On the other hand, my second-from-their-lowest-end Garmin (Etrex 20) uses GPS, GLONASS, and WaaS with no data connection required to cheat the fix. It's rugged and waterproof to 2 meters. The software is specifically designed for real outdoors applications and not just driving directions. It's lightweight and designed to be both held and operated in a one hand... no mucking about with a touchscreen. There's a huge variety of maps, both free and paid, I can load on it either vis USB or MicroSD card. And it will run continuously for better than 24 hours on a pair of AAs.

(Also, if you're smart, you'll still bring a paper map and compass as a backup.)

Comment Re:Apple fan (Score 2) 152

In most cases, I get a full day out of my iPhone with GPS and Bluetooth on, email set to push, and all the other battery-hungry settings enabled. About the only time I adjust the settings is when I know I'm going to be out and about all day somewhere with very poor, or no, cell coverage. That, in my experience, is the worst energy-vampire of all for any phone; as they all ramp up their own transmission power to max in a desperate attempt to reach and maintain contact with a cell.

Occasionally though there are certain apps that, either through a bug or poor design, will drain excessive battery via location services. Annoyingly enough, a while back Facebook's app was especially battery-hungry in the background, and would be one to explicitly kill after exiting.

Comment Re:Horray for Taylor Swift. (Score 1) 368

Free trial periods are fairly common and standard though; not just for internet services but in everything from telecoms to consumer products ("If you're not completely satisfied in 30-days return it for a full refund") to drug dealers. Some states even have a "cooling off period" where you are able to return a new car for a full refund within a certain period of time. So why is Taylor Swift, or anyone else, singling out Apple; besides the standard-issue irrational BS dating all the way back to "what kind of an idiot talks to a computer with a mouse?" (Or, as she herself put it: Haters gonna hate.)

Three months is longer than most, sure. But I suspect that the calculation is that those three months will convince more users to convert to paying customers than a normal 15 or 30 day trial would be. Though I notice that Spotify's $1 trial period is also three months. And Swift had her Spotify-hate thing going on a while back. So maybe she is not privy to those projections and really is just butt-hurt about the length of the trial.

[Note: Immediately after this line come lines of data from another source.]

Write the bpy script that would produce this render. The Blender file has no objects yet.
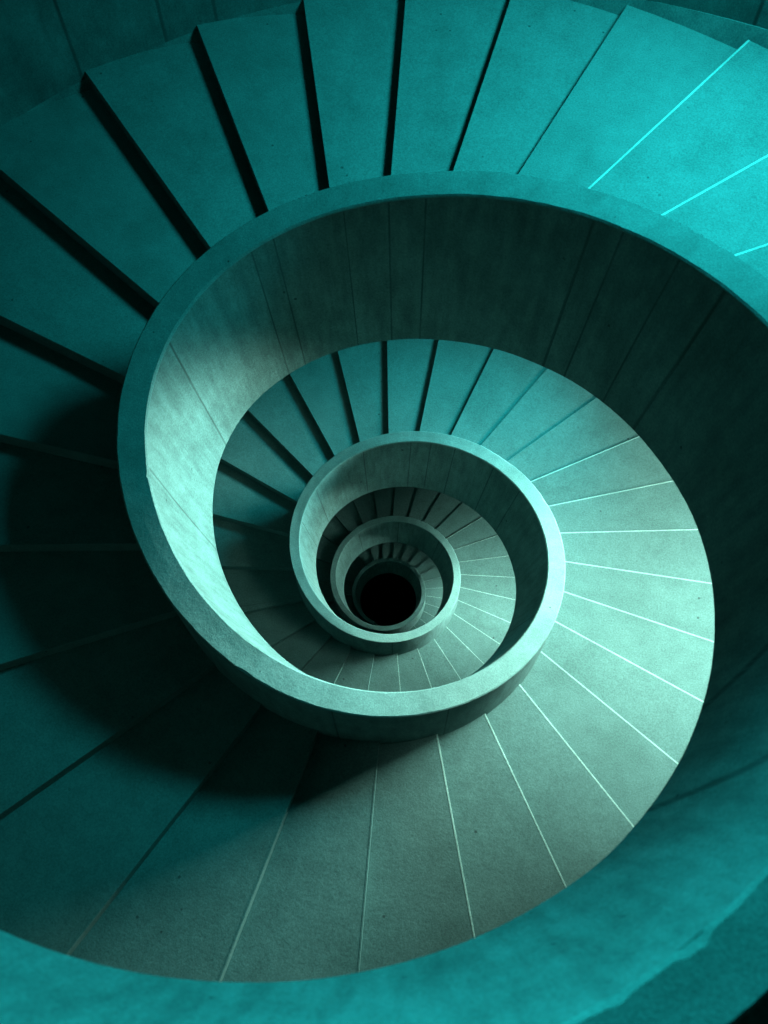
import bpy, bmesh, math, random
from mathutils import Vector, Matrix, noise

scene = bpy.context.scene
COL = scene.collection

# ------------------------------------------------------------------ camera, world, lights, exposure
cd = bpy.data.cameras.new('camera')
cam = bpy.data.objects.new('camera', cd)
COL.objects.link(cam)
fwd = Vector((-0.07942, 0.40396, -0.91132)).normalized()
up = Vector((-0.14302, 0.90014, 0.41146))
right = fwd.cross(up).normalized()
up = right.cross(fwd).normalized()
m3 = Matrix((right, up, -fwd)).transposed()
cam.matrix_world = Matrix.Translation((0.2803, -1.9509, 3.7381)) @ m3.to_4x4()
cd.sensor_fit = 'VERTICAL'
cd.sensor_height = 36.0
cd.lens = 36.0 * 980.45 / 1024.0
cd.clip_start = 0.02
cd.dof.use_dof = True
cd.dof.focus_distance = 6.6
cd.dof.aperture_fstop = 2.4
scene.camera = cam

scene.view_settings.view_transform = 'Standard'
scene.view_settings.look = 'None'
scene.view_settings.gamma = 1.0
scene.view_settings.use_curve_mapping = False
scene.view_settings.exposure = 0.0

world = bpy.data.worlds.new('world')
scene.world = world
world.use_nodes = True
bg = world.node_tree.nodes['Background']
bg.inputs['Color'].default_value = (0.004, 0.30, 0.26, 1)
bg.inputs['Strength'].default_value = 0.15


def area(name, loc, target, sx, sy, power, color, spread=180):
    ld = bpy.data.lights.new(name, 'AREA')
    ld.shape = 'RECTANGLE'
    ld.size, ld.size_y = sx, sy
    ld.energy = power
    ld.color = color
    ld.spread = math.radians(spread)
    o = bpy.data.objects.new(name, ld)
    COL.objects.link(o)
    o.location = loc
    d = Vector(target) - Vector(loc)
    o.rotation_euler = d.to_track_quat('-Z', 'Y').to_euler()
    return o


def polar(deg, r, z):
    return (r * math.cos(math.radians(deg)), r * math.sin(math.radians(deg)), z)


MINT = (0.74, 1.0, 0.86)
TEAL = (0.04, 0.90, 0.95)
# daylight: a skylight over the head of the stair, window openings in the outer wall, and unseen fills added under the soffits and along the wall
area('skylight', (2.5, 2.8, 3.1), (1.45, 2.35, -0.6), 1.1, 1.1, 185, TEAL, 98)
area('added_fill_head', (0.7, 3.5, 2.5), (0.4, -1.6, 1.85), 1.2, 0.6, 38, TEAL, 40)  # added fill brightening the near parapet face; the wall has no opening here
area('window_daylight_middle', polar(38, 3.6, -1.0), (-0.9, -0.3, -1.6), 1.8, 0.8, 225, MINT, 70)
area('added_fill_side', (1.4, 2.6, -1.35), (-0.9, 0.9, -3.3), 0.9, 0.7, 40, TEAL, 90)  # added fill giving the second turn's treads a teal tint
area('window_daylight_lower', polar(40, 2.3, -3.3), (-0.6, 0.2, -3.75), 1.0, 0.45, 42, MINT, 60)
area('window_daylight_lowest', polar(40, 1.6, -4.48), (-0.6, 0.7, -4.8), 0.6, 0.25, 11, MINT, 60)
area('added_fill_middle', (2.45, 0.45, -0.62), (2.2, 0.4, -2.8), 1.5, 1.5, 104, MINT, 100)  # added fill without a fixture, brightens the right-hand treads
area('added_fill_lower', (1.15, 0.9, -3.15), (1.08, 0.9, -4.0), 0.6, 0.6, 19, MINT, 105)  # same added fill for the next turn down
area('added_fill_lowest', (0.5, 1.0, -4.42), (0.48, 1.0, -5.0), 0.25, 0.25, 3.5, MINT, 105)  # same added fill for the deepest turn

# ------------------------------------------------------------------ the helix (knots every 90 degrees, from -180)
Z_K = [2.9914, 1.8989, 0.8996, 0.0, -0.7981, -1.5186, -2.1633, -2.7124, -3.1688, -3.5493, -3.868, -4.1365,
       -4.365, -4.5608, -4.7288, -4.8733, -4.9978, -5.1052]
S_K = [1.0, 0.9587, 0.9909, 0.9566, 0.9514, 0.8152, 0.6654, 0.5408, 0.4601, 0.4047, 0.36, 0.3212, 0.287, 0.259,
       0.2338, 0.2112, 0.1905, 0.1718]
X_K = [-0.0336, 0.0066, 0.0557, -0.0008, -0.033, -0.0724, -0.1522, -0.2328, -0.2358, -0.2298, -0.26, -0.2968,
       -0.3203, -0.3307, -0.3359, -0.333, -0.326, -0.3199]
Y_K = [-1.2643, -0.8116, -0.4106, 0.0005, 0.4547, 0.5385, 0.5883, 0.6842, 0.8035, 0.8652, 0.9261, 0.9829, 1.0136,
       1.0219, 1.037, 1.0565, 1.0724, 1.0886]
LS_K = [math.log(v) for v in S_K]
R0, RAIL, DEPTH, TREAD, BATTER, WALLR = 1.4996, 0.1734, 1.0049, 0.80, -0.1987, 4.2


def spl(v, deg):
    n = len(v)
    u = min(max((deg + 180.0) / 90.0, 0.0), n - 1 - 1e-6)
    i = int(u)
    t = u - i
    e = [2 * v[0] - v[1]] + v + [2 * v[-1] - v[-2]] * 2
    p0, p1, p2, p3 = e[i], e[i + 1], e[i + 2], e[i + 3]
    return .5 * (2 * p1 + (p2 - p0) * t + (2 * p0 - 5 * p1 + 4 * p2 - p3) * t * t + (3 * p1 - p0 - 3 * p2 + p3) * t ** 3)


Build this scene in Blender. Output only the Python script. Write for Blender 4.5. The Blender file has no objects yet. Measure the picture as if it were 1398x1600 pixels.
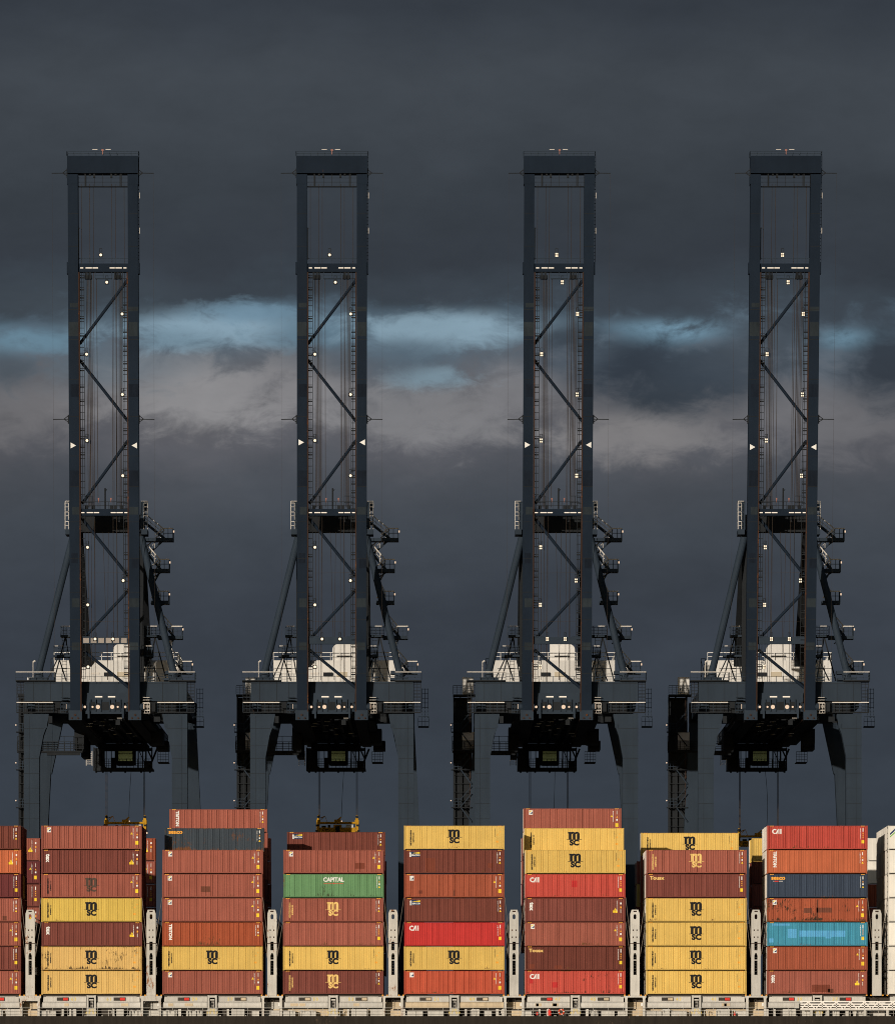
import bpy, bmesh, math, random
from mathutils import Vector, Matrix
random.seed(7)
R = math.radians
sc = bpy.context.scene
COL = sc.collection

# ------------------------------------------------------------------ camera
F = 10948.0            # focal length in photo pixels (photo 1398 wide)
VX, VY = 692.0, 1720.0 # principal direction (straight ahead, level)
CZ = 3.0
cam = bpy.data.cameras.new('camera')
cam.sensor_fit = 'HORIZONTAL'; cam.sensor_width = 36.0
cam.lens = 36.0 * F / 1398.0
cam.shift_x = (699 - VX) / 1398.0
cam.shift_y = (VY - 800) / 1398.0
cam.clip_start = 1.0; cam.clip_end = 60000.0
co = bpy.data.objects.new('camera', cam); COL.objects.link(co)
co.location = (0, 0, CZ); co.rotation_euler = (R(90), 0, 0)
sc.camera = co

# ------------------------------------------------------------------ light
SUN_EL, SUN_AZ = 7.5, 24.0        # elevation; degrees to the left of straight behind the camera
SUN_COL = (1.0, 0.86, 0.70); SUN_STR = 3.9
sl = bpy.data.lights.new('sun', 'SUN'); sl.energy = SUN_STR; sl.angle = R(0.5); sl.color = SUN_COL
so = bpy.data.objects.new('sun', sl); COL.objects.link(so)
sd = Vector((-math.sin(R(SUN_AZ)) * math.cos(R(SUN_EL)), -math.cos(R(SUN_AZ)) * math.cos(R(SUN_EL)), math.sin(R(SUN_EL))))
so.rotation_euler = sd.to_track_quat('Z', 'Y').to_euler()
so.location = (0, 0, 300)
sc.view_settings.view_transform = 'Standard'; sc.view_settings.look = 'None'
sc.cycles.filter_width = 1.0
sc.view_settings.exposure = 0; sc.view_settings.gamma = 1

def lin(c):
    return tuple(((v / 255) / 12.92 if v <= 10 else (((v / 255) + .055) / 1.055) ** 2.4) for v in c)
def alb(r, g, b):
    """real surface colour of something seen sunlit as this sRGB value"""
    k = SUN_STR * .93 / math.pi
    l = lin((r, g, b))
    return tuple(min(.85, l[i] / (k * SUN_COL[i] + (.10, .13, .20)[i])) for i in range(3))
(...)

Also, Apple can't unilaterally do a free trial of any length. They need the permission and support of the rights holders, be they major labels or minor. Not that that bunch is in any way virtuous themselves. But again, free trial periods are fairly common across the board. And why would they make this one three months unless the business types HAVE predicted that it would result in more paying post-trial customers than a shorter one?